"I'll Never Fight Fire with My Bare Hands Again"
Recollections of the First Forest Rangers of the Inland Northwest
Edited by Hal K. Rothman
288 pages, 5-1/2 x 8-1/2
Development of Western Resources
Paper ISBN 978-0-7006-0677-1, $15.95
"Got the fire
under control. My knees have scabbed over and feel pretty good
today, but my hands are in a hell of a shape. Damned if I'll
ever fight fire with my bare hands again."
Typical of turn-of-the-century forest rangers in the Inland
Northwest--northern Idaho, western Montana, and eastern Washington--this
diarist faced fire and other tribulations far from civilization,
often alone on foot or horseback, with little equipment and no
means of communication.
In this engaging collection, Hal Rothman has selected and
provided context for the best and most informative letters written
by early foresters. Highly literate and perceptive, the writers
illuminate how they were forced to balance the agency's regulatory
impulses with the needs of rural communities that depended upon
forests for their livelihood. They reveal much about the challenges
they met--autonomous decision-making; fire fighting and prevention;
opposition and pressure from local residents; occasional corruption
or incompetence; and changing technology and agency expectations.
Family life, isolation, and loneliness, they show, could also
be challenging.
"It got so lonely my dog couldn't stand it," wrote
Edward G. Stahl. "He went down to the Kootenai River and
howled 'til the ferryman from Gateway came over and took him
across to town."
Facing bitter cold and heavy snow in the winter and often
flames in the summer (1,700 fires in 1910 alone blackened millions
of acres and killed 80 fire fighters) foresters managed to persevere
with limited resources, Rothman shows. They surveyed land, enforced
regulations, evaluated homestead claims, inventoried resources,
organized timber sales, let grazing permits, built infrastructure,
and handled many unusual situations that came their way.

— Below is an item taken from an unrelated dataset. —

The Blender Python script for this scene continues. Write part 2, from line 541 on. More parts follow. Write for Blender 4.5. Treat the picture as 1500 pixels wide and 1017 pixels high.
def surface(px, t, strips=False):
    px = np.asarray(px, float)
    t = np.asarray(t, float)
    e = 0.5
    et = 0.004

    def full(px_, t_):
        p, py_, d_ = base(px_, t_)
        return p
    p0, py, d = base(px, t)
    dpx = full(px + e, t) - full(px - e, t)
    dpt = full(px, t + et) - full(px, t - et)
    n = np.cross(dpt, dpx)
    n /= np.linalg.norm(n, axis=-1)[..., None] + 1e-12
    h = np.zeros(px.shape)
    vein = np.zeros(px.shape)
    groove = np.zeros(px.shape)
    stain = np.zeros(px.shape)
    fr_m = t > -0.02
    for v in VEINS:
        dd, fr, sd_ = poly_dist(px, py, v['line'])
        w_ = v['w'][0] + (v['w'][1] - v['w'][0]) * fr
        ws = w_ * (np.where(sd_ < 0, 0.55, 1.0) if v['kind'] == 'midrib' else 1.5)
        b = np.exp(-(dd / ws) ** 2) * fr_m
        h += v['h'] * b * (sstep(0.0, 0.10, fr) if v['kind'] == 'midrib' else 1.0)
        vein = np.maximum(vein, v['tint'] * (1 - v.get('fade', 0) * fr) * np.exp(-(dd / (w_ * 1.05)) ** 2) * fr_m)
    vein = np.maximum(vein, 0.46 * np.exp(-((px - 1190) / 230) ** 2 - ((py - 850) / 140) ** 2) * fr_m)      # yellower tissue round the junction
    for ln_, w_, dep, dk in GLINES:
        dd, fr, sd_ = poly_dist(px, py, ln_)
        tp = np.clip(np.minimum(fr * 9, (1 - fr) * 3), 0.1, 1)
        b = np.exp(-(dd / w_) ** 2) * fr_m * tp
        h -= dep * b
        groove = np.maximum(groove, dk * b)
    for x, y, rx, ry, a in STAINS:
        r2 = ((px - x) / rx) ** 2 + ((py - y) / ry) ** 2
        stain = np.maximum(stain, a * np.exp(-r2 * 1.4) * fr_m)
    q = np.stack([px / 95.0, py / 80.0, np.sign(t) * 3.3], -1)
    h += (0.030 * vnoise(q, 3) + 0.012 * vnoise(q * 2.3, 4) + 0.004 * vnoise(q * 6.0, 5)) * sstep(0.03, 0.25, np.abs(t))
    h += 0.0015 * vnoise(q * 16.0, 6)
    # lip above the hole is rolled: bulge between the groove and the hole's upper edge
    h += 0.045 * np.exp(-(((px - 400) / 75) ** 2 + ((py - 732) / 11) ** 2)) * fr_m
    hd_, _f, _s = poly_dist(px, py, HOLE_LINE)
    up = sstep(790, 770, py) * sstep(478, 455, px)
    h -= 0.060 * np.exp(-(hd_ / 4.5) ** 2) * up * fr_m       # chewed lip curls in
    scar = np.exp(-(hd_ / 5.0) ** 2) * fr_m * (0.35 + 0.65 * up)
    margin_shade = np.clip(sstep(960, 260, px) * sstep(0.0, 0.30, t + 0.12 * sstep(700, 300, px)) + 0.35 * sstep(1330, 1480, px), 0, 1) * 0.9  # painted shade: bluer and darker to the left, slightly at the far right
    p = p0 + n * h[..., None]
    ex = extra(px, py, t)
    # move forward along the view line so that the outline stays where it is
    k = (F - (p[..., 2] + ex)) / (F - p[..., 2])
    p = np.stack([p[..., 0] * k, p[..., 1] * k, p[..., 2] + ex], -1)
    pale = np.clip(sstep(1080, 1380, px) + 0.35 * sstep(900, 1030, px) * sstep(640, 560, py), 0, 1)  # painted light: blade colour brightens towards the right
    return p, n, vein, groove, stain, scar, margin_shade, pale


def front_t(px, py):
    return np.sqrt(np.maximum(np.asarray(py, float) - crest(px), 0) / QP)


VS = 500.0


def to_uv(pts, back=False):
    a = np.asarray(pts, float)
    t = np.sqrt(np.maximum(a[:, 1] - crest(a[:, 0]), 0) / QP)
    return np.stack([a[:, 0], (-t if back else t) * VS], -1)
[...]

O. O. Lansdale became judge, jury, and undertaker upon finding
two dead men on the trail. "It was up to me, acting as coroner,
to hold an inquest and bury them. Being all alone, the inquest
was easy--just a case of dispensation of Providence. The burial
was not so easy. Digging two graves with a piece of cedar board;
then, with a rope around their feet, dragging them to their graves
with the rope around the saddle horse."
As the century progressed and technology advanced, the writers
show, the Forest Service evolved. Locals, who constituted the
early organization, were gradually replaced by college-trained
foresters, and tourism became more prevalent as primitive conditions
were overcome.
"My first realization of this change came one day when
I was walking along the road toward the nursery," wrote
David Olson. "A large black sedan drew up from behind and
stopped. A liveried chauffeur asked if I wanted a ride. Looking
into the car, I saw two elderly ladies sitting in rocking chairs.

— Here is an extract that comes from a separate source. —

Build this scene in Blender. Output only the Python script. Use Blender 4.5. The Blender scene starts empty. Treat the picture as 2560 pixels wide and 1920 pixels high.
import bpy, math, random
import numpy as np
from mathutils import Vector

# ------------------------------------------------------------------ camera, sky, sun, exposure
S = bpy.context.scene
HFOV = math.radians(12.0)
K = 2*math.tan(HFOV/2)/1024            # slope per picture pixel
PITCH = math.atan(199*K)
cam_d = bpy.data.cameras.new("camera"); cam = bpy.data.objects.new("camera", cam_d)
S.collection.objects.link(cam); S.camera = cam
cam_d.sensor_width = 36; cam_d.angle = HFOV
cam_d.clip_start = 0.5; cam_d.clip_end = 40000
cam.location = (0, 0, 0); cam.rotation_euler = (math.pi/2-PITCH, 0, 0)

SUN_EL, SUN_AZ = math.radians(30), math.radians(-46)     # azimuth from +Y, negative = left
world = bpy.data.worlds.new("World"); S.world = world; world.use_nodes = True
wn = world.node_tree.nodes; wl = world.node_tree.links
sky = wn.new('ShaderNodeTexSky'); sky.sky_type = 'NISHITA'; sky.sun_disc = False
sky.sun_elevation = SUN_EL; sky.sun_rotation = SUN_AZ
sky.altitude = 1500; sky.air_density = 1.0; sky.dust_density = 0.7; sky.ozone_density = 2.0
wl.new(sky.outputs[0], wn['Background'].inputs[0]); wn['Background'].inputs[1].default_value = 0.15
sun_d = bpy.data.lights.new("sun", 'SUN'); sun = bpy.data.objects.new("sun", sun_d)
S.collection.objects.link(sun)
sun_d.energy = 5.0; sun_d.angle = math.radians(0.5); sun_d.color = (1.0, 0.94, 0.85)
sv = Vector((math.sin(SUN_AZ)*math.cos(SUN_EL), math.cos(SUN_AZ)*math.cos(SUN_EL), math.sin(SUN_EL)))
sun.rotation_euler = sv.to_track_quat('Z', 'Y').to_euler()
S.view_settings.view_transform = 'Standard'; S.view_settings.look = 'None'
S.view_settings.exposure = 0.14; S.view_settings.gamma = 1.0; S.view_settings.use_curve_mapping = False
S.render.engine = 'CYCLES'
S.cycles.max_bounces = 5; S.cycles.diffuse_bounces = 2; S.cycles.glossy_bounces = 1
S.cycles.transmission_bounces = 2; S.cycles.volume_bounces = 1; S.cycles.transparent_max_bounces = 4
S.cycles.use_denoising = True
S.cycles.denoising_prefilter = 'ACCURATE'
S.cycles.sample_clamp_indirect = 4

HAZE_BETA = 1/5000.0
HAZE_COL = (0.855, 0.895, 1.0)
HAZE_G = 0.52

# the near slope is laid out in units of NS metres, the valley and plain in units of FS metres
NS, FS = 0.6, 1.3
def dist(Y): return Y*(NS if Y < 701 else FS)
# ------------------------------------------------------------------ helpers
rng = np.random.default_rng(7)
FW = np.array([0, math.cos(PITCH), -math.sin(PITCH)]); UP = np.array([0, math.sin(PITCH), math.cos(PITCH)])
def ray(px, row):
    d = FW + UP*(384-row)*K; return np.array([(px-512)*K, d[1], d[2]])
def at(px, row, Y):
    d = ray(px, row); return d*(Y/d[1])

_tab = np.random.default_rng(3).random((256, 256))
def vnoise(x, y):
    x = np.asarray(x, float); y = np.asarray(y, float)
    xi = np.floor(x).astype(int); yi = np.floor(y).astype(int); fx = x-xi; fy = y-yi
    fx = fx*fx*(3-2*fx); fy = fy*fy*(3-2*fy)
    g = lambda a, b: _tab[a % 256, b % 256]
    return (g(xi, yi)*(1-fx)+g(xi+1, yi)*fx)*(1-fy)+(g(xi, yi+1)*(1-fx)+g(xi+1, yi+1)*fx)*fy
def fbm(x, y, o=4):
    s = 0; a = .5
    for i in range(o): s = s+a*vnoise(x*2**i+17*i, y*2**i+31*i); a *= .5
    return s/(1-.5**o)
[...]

They smiled and one of them said they were seeing the wild West."
"An utterly fascinating look at the lives of foresters
in the first two decades of the twentieth century. The letters
address a wealth of important topics from fighting fires, to
relations with Indians, to repairing Model T's. Delightful!"--Donald
J. Pisani, author of To Reclaim a Divided West: Water,
Law, and Public Policy, 18481902
"This is history with a human face, written from fond
memory by people with considerable literary talent. It's a rendition
of high adventure, low comedy, and plain hard work in a spectacular
landscape."--David A. Clary, author of Timber
and the Forest Service
"In this rich context, the issues of fire, timber, range,
and mineral policy play out against a background of local community
politics and ultimately a progressive acceptance of the presence
of the ranger, the organization, and the mission of conservation."--William
D. Rowley, author of U.S. Forest Service Grazing and Rangelands:
A History
HAL K. ROTHMAN is a professor of history at the University
of NevadaLas Vegas and editor of Environmental History.
Among his books are Devil's Bargains:
Tourism in the Twentieth-Century American West; The Greening
of a Nation? Environmentalism in the U.S. Since 1945; America's National Monuments: The Politics
of Preservation; On Rims and Ridges: The Los Alamos
Area Since 1880; and Reopening the American West.
He was featured in a four-hour television special, "Las
Vegas," on the Arts and Entertainment network.